Pero aún así, ese “charlatán de Judea” que fue Jesucristo, sin ningún
pudor ordena: “ama a tu prójimo como a ti mismo”. ¿Cómo hacerlo si a lo
que nos han enseñado es a odiarnos, a desconfiar de nosotros mismos, a
vernos sucios y expulsados del Paraíso? Porque para poder amar al
prójimo, primero debemos amarnos a nosotros mismos, y no es sólo que el
cristianismo a eso no nos enseña, sino más bien que recomienda lo
contrario: “desconfía de ti, estás sucio, eres culpable”. ¡Menuda religión del amor!¡Magnífica broma de mal gusto! Y de esa terrible visión de nosotros mismos, ellos derivan toda su pringosa moral, una moral que “quiere dominar a animales de presa” a través de la culpa, a través de “ponerlos enfermos”.
Que Nietzsche ponga en el centro de su
ataque la idea de pecado original, no es baladí, porque ella está
profundamente enraizada en nosotros, en nuestra visión del hombre, y ha sido capaz de sobrevivir a la muerte de Dios y sería incluso capaz de sobrevivir a la muerte del cristianismo.
Como prueba, basta ver a autores ateos que creen en lo que el mito de
la caída enseña. Nietzsche lo supo ver, y por eso destina gran parte de
su fuerza en liberarnos de semejante veneno, porque del pecado original
nace una moral del odio: odio a nosotros mismos, odio al prójimo y odio
al mundo. Frente a ella, él propone esa gaya ciencia que basa
su fuerza en decir sí a la vida, un sí que no es otra cosa que una
auténtica declaración de amor hacia el mundo. Y desde ese sí, trazar una moral que lejos de debilitarnos nos haga más fuertes, más ligeros y más luminosos. Frente a la virtud cristiana, la virtú renacentista.
Dicho lo dicho, nadie debería sorprenderse de la maldición que al final de su Anticristo ejecuta:
Guerra a muerte contra el vicio: el vicio es el cristianismo
ARTÍCULO PRIMERO: Viciosa es toda especie de contranaturaleza. La especie más viciosa de hombre es el sacerdote: él enseña la contranaturaleza. Contra el sacerdote no se tienen razones, se tiene la cárcel.
ARTÍCULO SEGUNDO: Toda participación en un servicio divino es un atentado contra las buenas costumbres. Se será más duro contra los protestantes que contra los católicos, más duro contra los protestantes liberales que contra los protestantes ortodoxos. Lo que hay de criminal en el ser cristiano crece en la medida en que uno se aproxima a la ciencia. El criminal de los criminales es, por consiguiente, el filósofo.

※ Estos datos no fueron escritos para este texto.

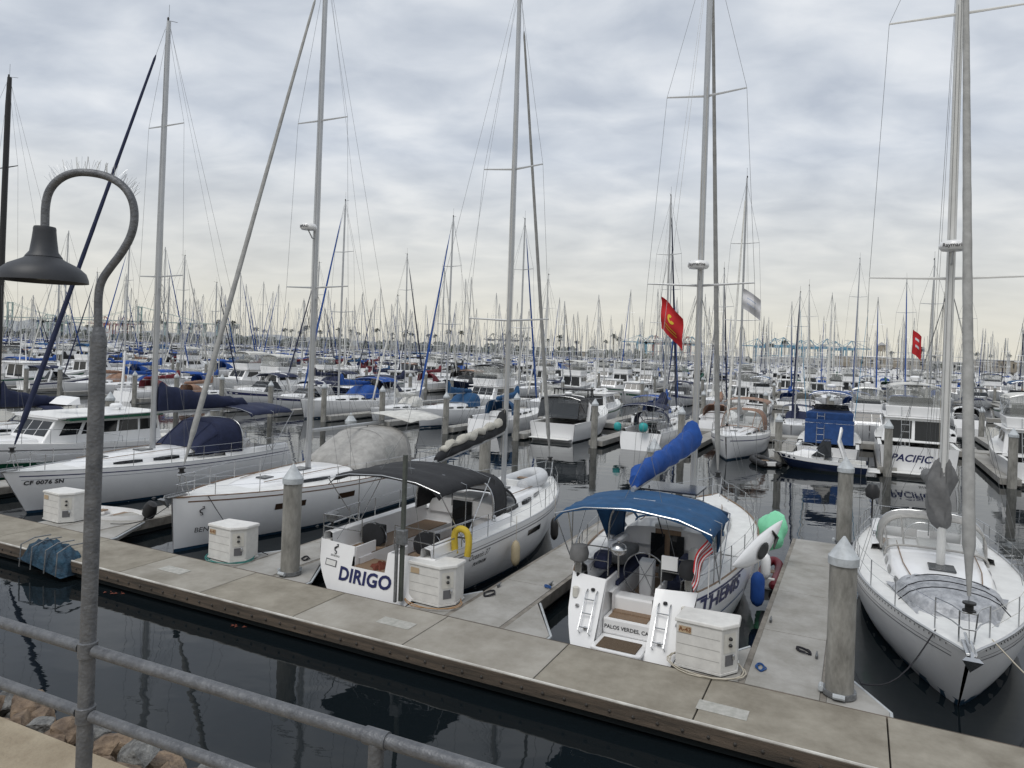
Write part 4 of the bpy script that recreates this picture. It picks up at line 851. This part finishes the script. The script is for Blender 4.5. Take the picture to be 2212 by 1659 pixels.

ARTÍCULO TERCERO: El lugar maldito donde el cristianismo ha encobado sus huevos de basilisco será arrasado, y, como lugar infame de la tierra, constituirá el terror de toda la posteridad. En él se criarán serpientes venenosas.
ARTÍCULO CUARTO: La predicación de la castidad es una incitación pública a la contranaturaleza. Todo desprecio de la vida sexual, toda ensuciamiento de la misma con el concepto de “impuro” es el auténtico pecado contra el espíritu santo de la vida.
ARTÍCULO QUINTO: Comer en la misma mesa con un sacerdote le hace quedar a uno expulsado: con ello uno se excomulga así mismo de la sociedad honesta. El sacerdote es nuestro chandala, – se le proscribirá, se lo hará morir de hambre, se lo echará a toda especie de desierto.
ARTÍCULO SEXTO: A la historia “sagrada” se la llamará con el nombre que merece, historia maldita; las palabras “Dios”, “redentor”, “santo”, se las empleará como insultos como marcas para los criminales.
ARTÍCULO SÉPTIMO: El resto se sigue de aquí.